INSTRUCTIONS FOR THE TASK → Restate, exactly and without pictures, the lines from the start of the listing below through the line holding "COL = scn.collection".

INFORMATION SUPPLIED →
········
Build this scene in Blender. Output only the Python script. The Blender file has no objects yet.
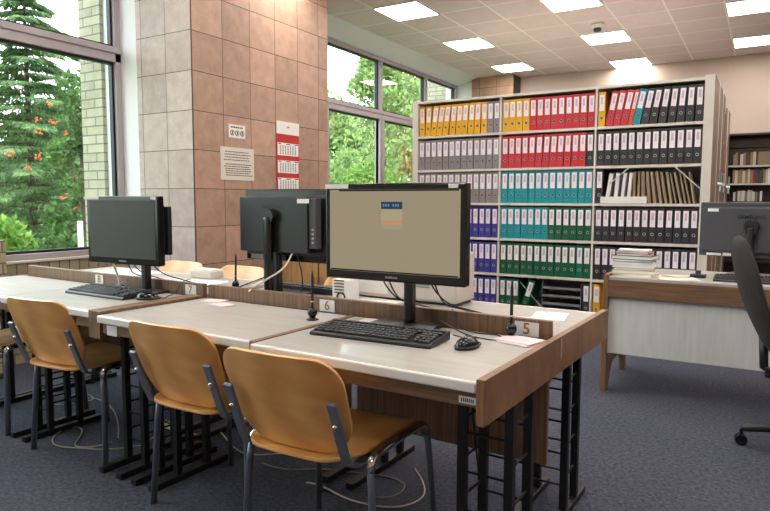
import bpy, bmesh, math, random
from mathutils import Matrix, Vector
random.seed(7)
R = math.radians
scn = bpy.context.scene
COL = scn.collection

# ------------------------------------------------------------------ camera
H = 1.21
YAW, PITCH, ROLL, FPX = 0.5406, 0.0862, -0.0031, 631.6
cd = bpy.data.cameras.new('camera'); cam = bpy.data.objects.new('camera', cd); COL.objects.link(cam)
cd.sensor_width = 36; cd.lens = 36 * FPX / 770; cd.clip_start = .05; cd.clip_end = 300
cam.matrix_world = (Matrix.Translation((0, 0, H)) @ Matrix.Rotation(YAW, 4, 'Z')
                    @ Matrix.Rotation(math.pi/2 - PITCH, 4, 'X') @ Matrix.Rotation(-ROLL, 4, 'Z'))
scn.camera = cam

# ------------------------------------------------------------------ sky and exposure
SKY_STRENGTH = 5.0
PANEL_STRENGTH = 15.0
scn.view_settings.view_transform = 'Standard'
scn.view_settings.look = 'None'
scn.view_settings.gamma = 1
scn.view_settings.use_curve_mapping = False
scn.view_settings.exposure = 0.5
w = bpy.data.worlds.new('overcast_sky'); scn.world = w; w.use_nodes = True
nt = w.node_tree; nt.nodes.clear()
out = nt.nodes.new('ShaderNodeOutputWorld'); bg = nt.nodes.new('ShaderNodeBackground')
tc = nt.nodes.new('ShaderNodeTexCoord'); sx = nt.nodes.new('ShaderNodeSeparateXYZ'); rp = nt.nodes.new('ShaderNodeValToRGB')
nt.links.new(tc.outputs['Generated'], sx.inputs[0]); nt.links.new(sx.outputs['Z'], rp.inputs[0])
rp.color_ramp.elements[0].position = 0.0; rp.color_ramp.elements[0].color = (.42, .47, .45, 1)
rp.color_ramp.elements[1].position = .25; rp.color_ramp.elements[1].color = (.86, .93, 1, 1)
nt.links.new(rp.outputs[0], bg.inputs[0]); bg.inputs[1].default_value = SKY_STRENGTH
nt.links.new(bg.outputs[0], out.inputs[0])
sd = bpy.data.lights.new('veiled_sun', 'SUN'); sd.energy = 1.6; sd.angle = R(25); sd.color = (1, .97, .9)
so = bpy.data.objects.new('veiled_sun', sd); COL.objects.link(so)
so.rotation_euler = (R(14), R(40), 0); so.location = (-20, -20, 20)

# ------------------------------------------------------------------ helpers
def lin(c):
    o = []
    for v in c:
        v = v / 255
        o.append(v / 12.92 if v <= .04045 else ((v + .055) / 1.055) ** 2.4)
    return tuple(o) + (1,)

MATS = {}
def mat(name, rgb, rough=.5, metal=0, var=.06, scale=6, spec=.5, bump=0, bscale=60, stretch=None, emit=None, coat=0):
    if name in MATS: return MATS[name]
    m = bpy.data.materials.new(name); m.use_nodes = True; n = m.node_tree; b = n.nodes['Principled BSDF']
    b.inputs['Roughness'].default_value = rough; b.inputs['Metallic'].default_value = metal
    b.inputs['Specular IOR Level'].default_value = spec
    b.inputs['Coat Weight'].default_value = coat
    c = lin(rgb)
    tcn = n.nodes.new('ShaderNodeTexCoord'); mp = n.nodes.new('ShaderNodeMapping')
    n.links.new(tcn.outputs['Object'], mp.inputs[0])
    if stretch: mp.inputs['Scale'].default_value = stretch
    nz = n.nodes.new('ShaderNodeTexNoise'); nz.inputs['Scale'].default_value = scale; nz.inputs['Detail'].default_value = 5
    n.links.new(mp.outputs[0], nz.inputs[0])
    r = n.nodes.new('ShaderNodeValToRGB')
    r.color_ramp.elements[0].position = .3; r.color_ramp.elements[1].position = .7
    r.color_ramp.elements[0].color = tuple(max(0, v * (1 - var)) for v in c[:3]) + (1,)
    r.color_ramp.elements[1].color = tuple(min(1, v * (1 + var)) for v in c[:3]) + (1,)
    n.links.new(nz.outputs[0], r.inputs[0]); n.links.new(r.outputs[0], b.inputs['Base Color'])
    if bump:
        n2 = n.nodes.new('ShaderNodeTexNoise'); n2.inputs['Scale'].default_value = bscale
        n.links.new(mp.outputs[0], n2.inputs[0])
        bp = n.nodes.new('ShaderNodeBump'); bp.inputs['Strength'].default_value = bump; bp.inputs['Distance'].default_value = .01
        n.links.new(n2.outputs[0], bp.inputs['Height']); n.links.new(bp.outputs[0], b.inputs['Normal'])
    if emit:
        b.inputs['Emission Color'].default_value = lin(rgb); b.inputs['Emission Strength'].default_value = emit
    MATS[name] = m; return m

def wood(name, c1, c2, rough=.45, stretch=(1, 18, 18), scale=4, coat=0, rings=False):
    if name in MATS: return MATS[name]
    m = bpy.data.materials.new(name); m.use_nodes = True; n = m.node_tree; b = n.nodes['Principled BSDF']
    b.inputs['Roughness'].default_value = rough; b.inputs['Coat Weight'].default_value = coat
    tcn = n.nodes.new('ShaderNodeTexCoord'); mp = n.nodes.new('ShaderNodeMapping'); mp.inputs['Scale'].default_value = stretch
    n.links.new(tcn.outputs['Object'], mp.inputs[0])
    nz = n.nodes.new('ShaderNodeTexNoise'); nz.inputs['Scale'].default_value = scale; nz.inputs['Detail'].default_value = 8; nz.inputs['Roughness'].default_value = .6
    n.links.new(mp.outputs[0], nz.inputs[0])
    fac = nz.outputs[0]
    if rings:
        wv = n.nodes.new('ShaderNodeTexWave'); wv.inputs['Scale'].default_value = 1.4; wv.inputs['Distortion'].default_value = 7
        wv.inputs['Detail'].default_value = 2; wv.inputs['Detail Scale'].default_value = .8
        n.links.new(mp.outputs[0], wv.inputs[0])
        mx = n.nodes.new('ShaderNodeMath'); mx.operation = 'MULTIPLY_ADD'; mx.inputs[1].default_value = .22
        n.links.new(wv.outputs['Fac'], mx.inputs[0]); 
        m2 = n.nodes.new('ShaderNodeMath'); m2.operation = 'MULTIPLY'; m2.inputs[1].default_value = .78
        n.links.new(nz.outputs[0], m2.inputs[0]); n.links.new(m2.outputs[0], mx.inputs[2]); fac = mx.outputs[0]
    r = n.nodes.new('ShaderNodeValToRGB'); r.color_ramp.elements[0].position = .3; r.color_ramp.elements[1].position = .7
    r.color_ramp.elements[0].color = lin(c1); r.color_ramp.elements[1].color = lin(c2)
    n.links.new(fac, r.inputs[0]); n.links.new(r.outputs[0], b.inputs['Base Color'])
    MATS[name] = m; return m

def emat(name, rgb, s):
    if name in MATS: return MATS[name]
    m = bpy.data.materials.new(name); m.use_nodes = True; n = m.node_tree; n.nodes.clear()
    o = n.nodes.new('ShaderNodeOutputMaterial'); e = n.nodes.new('ShaderNodeEmission')
    e.inputs[0].default_value = lin(rgb); e.inputs[1].default_value = s; n.links.new(e.outputs[0], o.inputs[0])
    MATS[name] = m; return m

def grid_mat(name, axes, per, off, base, line, lw, rough=.5, var=.12, mottle=3, bump=.3, brick=False, fine=0):
    """rectangular tiles: axes = two of 'xyz' (object coordinates), joints where (coord-off)/per is whole"""
    if name in MATS: return MATS[name]
    m = bpy.data.materials.new(name); m.use_nodes = True; n = m.node_tree; b = n.nodes['Principled BSDF']; L = n.links
    b.inputs['Roughness'].default_value = rough
    tcn = n.nodes.new('ShaderNodeTexCoord'); sp = n.nodes.new('ShaderNodeSeparateXYZ'); L.new(tcn.outputs['Object'], sp.inputs[0])
    def mth(op, a, b_=None, c=None):
        q = n.nodes.new('ShaderNodeMath'); q.operation = op
        for i, v in enumerate((a, b_, c)):
            if v is None: continue
            if isinstance(v, (int, float)): q.inputs[i].default_value = v
            else: L.new(v, q.inputs[i])
        return q.outputs[0]
    us = []
    for ax, p, o in zip(axes, per, off):
        us.append(mth('DIVIDE', mth('SUBTRACT', sp.outputs['XYZ'.index(ax.upper())], o), p))
    u, v = us
    if brick:
        half = mth('MULTIPLY', mth('MODULO', mth('ADD', mth('FLOOR', v), 1000.0), 2.0), .5)
        u = mth('ADD', u, half)
    fl = []
    ds = []
    for q, p in ((u, per[0]), (v, per[1])):
        fr = mth('FRACT', mth('ADD', q, 500.0))
        d = mth('MULTIPLY', mth('MINIMUM', fr, mth('SUBTRACT', 1.0, fr)), p)
        ds.append(d); fl.append(mth('FLOOR', q))
    dmin = mth('MINIMUM', ds[0], ds[1])
    joint = mth('LESS_THAN', dmin, lw)
    cb = n.nodes.new('ShaderNodeCombineXYZ'); L.new(fl[0], cb.inputs[0]); L.new(fl[1], cb.inputs[1])
    wn = n.nodes.new('ShaderNodeTexWhiteNoise'); L.new(cb.outputs[0], wn.inputs[0])
    nz = n.nodes.new('ShaderNodeTexNoise'); nz.inputs['Scale'].default_value = mottle; nz.inputs['Detail'].default_value = 8; nz.inputs['Roughness'].default_value = .65
    va = n.nodes.new('ShaderNodeVectorMath'); va.operation = 'ADD'; L.new(tcn.outputs['Object'], va.inputs[0]); L.new(wn.outputs['Color'], va.inputs[1])
    L.new(va.outputs[0], nz.inputs[0])
    f = mth('ADD', mth('MULTIPLY', wn.outputs['Value'], .3), mth('MULTIPLY', nz.outputs[0], .9))
    r = n.nodes.new('ShaderNodeValToRGB'); r.color_ramp.elements[0].position = .3; r.color_ramp.elements[1].position = .9
    c0, c1 = (lin(x) for x in base)
    r.color_ramp.elements[0].color = c0; r.color_ramp.elements[1].color = c1
    L.new(f, r.inputs[0])
    mix = n.nodes.new('ShaderNodeMix'); mix.data_type = 'RGBA'; L.new(joint, mix.inputs['Factor'])
    L.new(r.outputs[0], mix.inputs['A']); mix.inputs['B'].default_value = lin(line)
    L.new(mix.outputs['Result'], b.inputs['Base Color'])
    hh = mth('SUBTRACT', 1.0, joint)
    if fine:
        n3 = n.nodes.new('ShaderNodeTexNoise'); n3.inputs['Scale'].default_value = fine; L.new(tcn.outputs['Object'], n3.inputs[0])
        hh = mth('ADD', hh, mth('MULTIPLY', n3.outputs[0], .5))
    bp = n.nodes.new('ShaderNodeBump'); bp.inputs['Strength'].default_value = bump; bp.inputs['Distance'].default_value = .004
    L.new(hh, bp.inputs['Height']); L.new(bp.outputs[0], b.inputs['Normal'])
    MATS[name] = m; return m

def glass_mat():
    m = bpy.data.materials.new('window_glass'); m.use_nodes = True; n = m.node_tree; n.nodes.clear()
    o = n.nodes.new('ShaderNodeOutputMaterial'); t = n.nodes.new('ShaderNodeBsdfTransparent'); g = n.nodes.new('ShaderNodeBsdfGlossy')
    g.inputs['Roughness'].default_value = .0; t.inputs[0].default_value = (.93, .97, .95, 1)
    lw = n.nodes.new('ShaderNodeLayerWeight'); lw.inputs['Blend'].default_value = .5
    pw = n.nodes.new('ShaderNodeMath'); pw.operation = 'POWER'; pw.inputs[1].default_value = 5; n.links.new(lw.outputs['Facing'], pw.inputs[0])
    fr = n.nodes.new('ShaderNodeMath'); fr.operation = 'MULTIPLY_ADD'; fr.inputs[1].default_value = .95; fr.inputs[2].default_value = .035; n.links.new(pw.outputs[0], fr.inputs[0])
    mx = n.nodes.new('ShaderNodeMixShader'); n.links.new(fr.outputs[0], mx.inputs[0])
    n.links.new(t.outputs[0], mx.inputs[1]); n.links.new(g.outputs[0], mx.inputs[2]); n.links.new(mx.outputs[0], o.inputs[0])
    return m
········
PROBLEM SOLUTION →
Build this scene in Blender. Output only the Python script. The Blender file has no objects yet.
import bpy, bmesh, math, random
from mathutils import Matrix, Vector
random.seed(7)
R = math.radians
scn = bpy.context.scene
COL = scn.collection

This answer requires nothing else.